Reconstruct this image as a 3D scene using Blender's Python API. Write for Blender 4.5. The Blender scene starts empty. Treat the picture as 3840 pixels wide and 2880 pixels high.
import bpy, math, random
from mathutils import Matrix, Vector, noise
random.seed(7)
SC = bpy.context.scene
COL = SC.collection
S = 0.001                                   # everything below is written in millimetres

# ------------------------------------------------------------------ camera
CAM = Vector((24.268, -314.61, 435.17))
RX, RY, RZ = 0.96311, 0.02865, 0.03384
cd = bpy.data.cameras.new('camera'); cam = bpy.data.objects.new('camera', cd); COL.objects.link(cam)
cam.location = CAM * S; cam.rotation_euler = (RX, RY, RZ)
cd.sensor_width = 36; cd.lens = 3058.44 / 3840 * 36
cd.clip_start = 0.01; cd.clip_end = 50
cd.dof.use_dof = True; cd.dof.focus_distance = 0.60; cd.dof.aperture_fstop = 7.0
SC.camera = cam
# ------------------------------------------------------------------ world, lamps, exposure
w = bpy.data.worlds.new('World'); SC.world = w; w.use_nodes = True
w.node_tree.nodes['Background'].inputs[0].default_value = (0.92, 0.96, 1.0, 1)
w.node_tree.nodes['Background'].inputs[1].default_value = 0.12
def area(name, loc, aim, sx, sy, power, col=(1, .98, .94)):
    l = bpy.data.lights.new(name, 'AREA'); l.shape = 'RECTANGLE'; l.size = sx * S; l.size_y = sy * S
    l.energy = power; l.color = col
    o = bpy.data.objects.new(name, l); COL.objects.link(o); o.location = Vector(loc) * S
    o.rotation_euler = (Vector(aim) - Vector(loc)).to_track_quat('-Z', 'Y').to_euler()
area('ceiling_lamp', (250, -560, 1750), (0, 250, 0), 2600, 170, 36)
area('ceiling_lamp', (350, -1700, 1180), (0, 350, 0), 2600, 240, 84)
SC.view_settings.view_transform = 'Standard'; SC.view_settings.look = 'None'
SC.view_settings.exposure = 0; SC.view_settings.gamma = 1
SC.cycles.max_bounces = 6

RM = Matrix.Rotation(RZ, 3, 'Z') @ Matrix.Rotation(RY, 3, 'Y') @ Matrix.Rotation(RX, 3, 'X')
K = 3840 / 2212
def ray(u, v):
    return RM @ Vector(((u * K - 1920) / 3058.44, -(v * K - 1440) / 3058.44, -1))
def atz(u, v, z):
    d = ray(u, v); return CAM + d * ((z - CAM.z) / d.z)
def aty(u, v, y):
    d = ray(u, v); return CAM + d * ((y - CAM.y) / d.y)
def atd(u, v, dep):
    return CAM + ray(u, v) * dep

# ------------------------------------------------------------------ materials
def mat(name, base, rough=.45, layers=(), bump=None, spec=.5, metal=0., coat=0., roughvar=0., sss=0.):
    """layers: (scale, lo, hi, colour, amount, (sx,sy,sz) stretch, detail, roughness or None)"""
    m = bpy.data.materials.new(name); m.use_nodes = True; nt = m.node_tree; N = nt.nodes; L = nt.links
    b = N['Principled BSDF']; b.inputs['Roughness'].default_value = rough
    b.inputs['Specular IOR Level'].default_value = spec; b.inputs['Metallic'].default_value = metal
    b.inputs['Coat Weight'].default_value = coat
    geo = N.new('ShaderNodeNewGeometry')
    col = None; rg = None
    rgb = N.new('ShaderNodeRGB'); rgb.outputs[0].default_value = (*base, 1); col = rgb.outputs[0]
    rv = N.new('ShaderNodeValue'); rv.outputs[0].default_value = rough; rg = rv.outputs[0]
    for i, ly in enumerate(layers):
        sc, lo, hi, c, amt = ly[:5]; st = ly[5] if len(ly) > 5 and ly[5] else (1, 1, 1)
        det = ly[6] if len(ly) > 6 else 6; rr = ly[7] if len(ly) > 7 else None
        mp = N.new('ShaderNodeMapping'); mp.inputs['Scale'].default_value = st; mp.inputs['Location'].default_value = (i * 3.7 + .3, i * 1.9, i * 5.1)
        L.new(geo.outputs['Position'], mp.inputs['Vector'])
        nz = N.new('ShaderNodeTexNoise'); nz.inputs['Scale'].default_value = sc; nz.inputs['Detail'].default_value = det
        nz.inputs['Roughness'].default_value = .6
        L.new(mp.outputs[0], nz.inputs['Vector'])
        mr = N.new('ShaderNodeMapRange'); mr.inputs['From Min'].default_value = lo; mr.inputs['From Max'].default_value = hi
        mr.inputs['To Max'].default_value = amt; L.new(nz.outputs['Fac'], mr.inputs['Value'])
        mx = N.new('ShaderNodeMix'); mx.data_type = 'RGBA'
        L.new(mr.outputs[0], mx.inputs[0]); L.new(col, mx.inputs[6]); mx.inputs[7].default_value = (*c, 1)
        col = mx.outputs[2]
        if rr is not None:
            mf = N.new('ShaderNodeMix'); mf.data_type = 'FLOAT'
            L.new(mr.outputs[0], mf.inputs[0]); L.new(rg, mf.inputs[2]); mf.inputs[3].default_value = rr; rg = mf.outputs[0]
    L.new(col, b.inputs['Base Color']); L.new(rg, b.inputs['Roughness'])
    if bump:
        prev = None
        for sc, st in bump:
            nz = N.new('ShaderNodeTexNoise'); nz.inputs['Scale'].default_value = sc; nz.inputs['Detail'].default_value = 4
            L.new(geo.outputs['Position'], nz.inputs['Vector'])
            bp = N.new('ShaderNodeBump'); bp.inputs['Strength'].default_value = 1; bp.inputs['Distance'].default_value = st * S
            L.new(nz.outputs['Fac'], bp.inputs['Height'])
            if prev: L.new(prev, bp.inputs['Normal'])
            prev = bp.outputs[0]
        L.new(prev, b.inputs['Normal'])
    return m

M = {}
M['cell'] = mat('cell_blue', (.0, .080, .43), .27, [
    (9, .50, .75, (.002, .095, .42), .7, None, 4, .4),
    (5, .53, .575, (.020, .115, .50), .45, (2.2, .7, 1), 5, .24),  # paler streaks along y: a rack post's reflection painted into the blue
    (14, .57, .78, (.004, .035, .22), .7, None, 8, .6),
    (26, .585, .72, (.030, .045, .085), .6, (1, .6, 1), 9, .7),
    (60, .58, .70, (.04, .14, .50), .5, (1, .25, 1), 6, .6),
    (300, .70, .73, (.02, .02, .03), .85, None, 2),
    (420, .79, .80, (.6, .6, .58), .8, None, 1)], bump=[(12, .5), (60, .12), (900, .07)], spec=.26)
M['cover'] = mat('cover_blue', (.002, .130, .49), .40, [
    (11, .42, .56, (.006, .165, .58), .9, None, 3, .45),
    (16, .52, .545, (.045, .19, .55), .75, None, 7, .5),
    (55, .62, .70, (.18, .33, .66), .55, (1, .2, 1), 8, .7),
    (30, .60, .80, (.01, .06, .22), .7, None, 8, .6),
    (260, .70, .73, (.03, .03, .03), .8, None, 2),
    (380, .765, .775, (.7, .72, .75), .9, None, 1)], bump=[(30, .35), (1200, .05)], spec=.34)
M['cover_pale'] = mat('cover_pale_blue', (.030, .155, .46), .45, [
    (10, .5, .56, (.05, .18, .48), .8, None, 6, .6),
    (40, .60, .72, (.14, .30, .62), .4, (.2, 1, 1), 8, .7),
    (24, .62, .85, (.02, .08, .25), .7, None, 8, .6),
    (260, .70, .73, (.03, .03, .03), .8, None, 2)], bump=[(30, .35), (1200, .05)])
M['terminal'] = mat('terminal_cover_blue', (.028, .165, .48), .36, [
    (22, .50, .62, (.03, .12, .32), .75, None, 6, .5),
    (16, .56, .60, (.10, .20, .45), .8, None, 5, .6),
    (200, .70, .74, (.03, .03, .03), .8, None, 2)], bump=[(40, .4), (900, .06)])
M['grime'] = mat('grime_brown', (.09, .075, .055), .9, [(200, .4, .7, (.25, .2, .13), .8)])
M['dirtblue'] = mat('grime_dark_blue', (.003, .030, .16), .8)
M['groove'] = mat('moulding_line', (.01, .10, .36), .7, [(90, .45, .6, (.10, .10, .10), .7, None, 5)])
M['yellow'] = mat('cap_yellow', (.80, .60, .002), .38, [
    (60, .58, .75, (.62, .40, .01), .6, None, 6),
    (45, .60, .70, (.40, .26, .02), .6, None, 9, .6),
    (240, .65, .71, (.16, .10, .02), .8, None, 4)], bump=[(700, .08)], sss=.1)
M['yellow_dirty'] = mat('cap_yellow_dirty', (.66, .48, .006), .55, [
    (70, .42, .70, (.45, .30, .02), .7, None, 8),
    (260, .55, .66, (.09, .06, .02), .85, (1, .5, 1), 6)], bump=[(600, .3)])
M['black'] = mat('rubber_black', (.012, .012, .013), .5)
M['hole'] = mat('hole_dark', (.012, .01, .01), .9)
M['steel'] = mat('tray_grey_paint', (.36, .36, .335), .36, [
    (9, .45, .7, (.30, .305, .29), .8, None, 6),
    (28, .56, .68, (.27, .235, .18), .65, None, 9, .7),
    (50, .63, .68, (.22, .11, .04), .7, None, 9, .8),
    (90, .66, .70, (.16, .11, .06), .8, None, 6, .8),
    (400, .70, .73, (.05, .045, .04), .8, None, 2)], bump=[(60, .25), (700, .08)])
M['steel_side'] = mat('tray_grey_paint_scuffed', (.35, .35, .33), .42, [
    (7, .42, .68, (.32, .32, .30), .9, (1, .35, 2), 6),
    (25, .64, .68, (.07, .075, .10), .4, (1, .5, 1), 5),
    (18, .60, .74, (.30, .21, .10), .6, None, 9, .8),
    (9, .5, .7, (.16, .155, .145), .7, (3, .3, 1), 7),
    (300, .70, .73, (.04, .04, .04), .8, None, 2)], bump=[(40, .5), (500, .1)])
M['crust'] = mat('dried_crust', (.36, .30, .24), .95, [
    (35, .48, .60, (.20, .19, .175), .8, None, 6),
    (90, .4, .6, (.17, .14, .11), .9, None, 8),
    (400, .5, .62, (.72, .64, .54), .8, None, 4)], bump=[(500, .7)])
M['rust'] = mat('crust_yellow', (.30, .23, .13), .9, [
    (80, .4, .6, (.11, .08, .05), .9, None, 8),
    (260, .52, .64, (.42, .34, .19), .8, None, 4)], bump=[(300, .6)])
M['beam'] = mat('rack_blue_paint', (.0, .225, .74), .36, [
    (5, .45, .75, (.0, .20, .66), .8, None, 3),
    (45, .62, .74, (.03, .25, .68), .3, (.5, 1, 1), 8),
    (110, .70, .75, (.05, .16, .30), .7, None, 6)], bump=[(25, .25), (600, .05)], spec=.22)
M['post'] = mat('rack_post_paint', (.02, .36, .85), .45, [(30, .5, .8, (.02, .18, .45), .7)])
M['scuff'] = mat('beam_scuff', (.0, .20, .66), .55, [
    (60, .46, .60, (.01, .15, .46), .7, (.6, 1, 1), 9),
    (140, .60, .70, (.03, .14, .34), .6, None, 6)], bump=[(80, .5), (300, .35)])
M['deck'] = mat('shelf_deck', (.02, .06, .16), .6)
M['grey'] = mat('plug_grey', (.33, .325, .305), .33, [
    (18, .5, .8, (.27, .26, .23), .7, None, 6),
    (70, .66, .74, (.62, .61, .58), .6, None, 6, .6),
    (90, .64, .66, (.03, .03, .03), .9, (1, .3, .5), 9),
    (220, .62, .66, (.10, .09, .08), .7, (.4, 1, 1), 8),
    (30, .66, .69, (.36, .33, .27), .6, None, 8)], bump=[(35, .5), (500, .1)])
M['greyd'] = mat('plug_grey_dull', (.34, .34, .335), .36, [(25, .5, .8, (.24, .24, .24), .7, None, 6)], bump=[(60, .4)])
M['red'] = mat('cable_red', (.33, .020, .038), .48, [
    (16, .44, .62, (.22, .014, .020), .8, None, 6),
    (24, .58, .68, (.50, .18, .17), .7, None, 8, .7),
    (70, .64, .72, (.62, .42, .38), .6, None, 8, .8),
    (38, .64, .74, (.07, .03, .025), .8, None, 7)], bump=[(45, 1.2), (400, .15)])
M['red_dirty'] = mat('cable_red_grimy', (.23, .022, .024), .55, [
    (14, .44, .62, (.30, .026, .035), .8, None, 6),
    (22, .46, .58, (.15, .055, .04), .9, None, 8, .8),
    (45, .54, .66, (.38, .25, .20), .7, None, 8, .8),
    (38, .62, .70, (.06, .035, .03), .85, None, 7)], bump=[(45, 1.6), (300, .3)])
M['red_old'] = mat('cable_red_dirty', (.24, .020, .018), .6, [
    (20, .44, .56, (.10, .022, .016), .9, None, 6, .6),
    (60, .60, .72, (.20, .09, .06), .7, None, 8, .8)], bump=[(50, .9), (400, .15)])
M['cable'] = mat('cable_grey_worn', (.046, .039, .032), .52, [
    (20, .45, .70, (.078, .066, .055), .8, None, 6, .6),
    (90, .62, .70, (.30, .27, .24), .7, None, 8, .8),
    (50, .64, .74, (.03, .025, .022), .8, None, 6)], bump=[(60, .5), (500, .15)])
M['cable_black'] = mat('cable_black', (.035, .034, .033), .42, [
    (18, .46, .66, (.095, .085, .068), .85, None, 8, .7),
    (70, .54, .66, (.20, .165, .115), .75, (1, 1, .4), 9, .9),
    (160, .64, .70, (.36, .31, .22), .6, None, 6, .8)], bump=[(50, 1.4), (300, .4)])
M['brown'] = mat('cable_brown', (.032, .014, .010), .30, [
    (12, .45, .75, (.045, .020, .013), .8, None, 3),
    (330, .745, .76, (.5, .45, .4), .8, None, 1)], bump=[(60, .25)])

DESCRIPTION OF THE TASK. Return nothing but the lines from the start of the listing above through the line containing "written in millimetres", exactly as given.

WORKED ANSWER.
Reconstruct this image as a 3D scene using Blender's Python API. Write for Blender 4.5. The Blender scene starts empty. Treat the picture as 3840 pixels wide and 2880 pixels high.
import bpy, math, random
from mathutils import Matrix, Vector, noise
random.seed(7)
SC = bpy.context.scene
COL = SC.collection
S = 0.001                                   # everything below is written in millimetres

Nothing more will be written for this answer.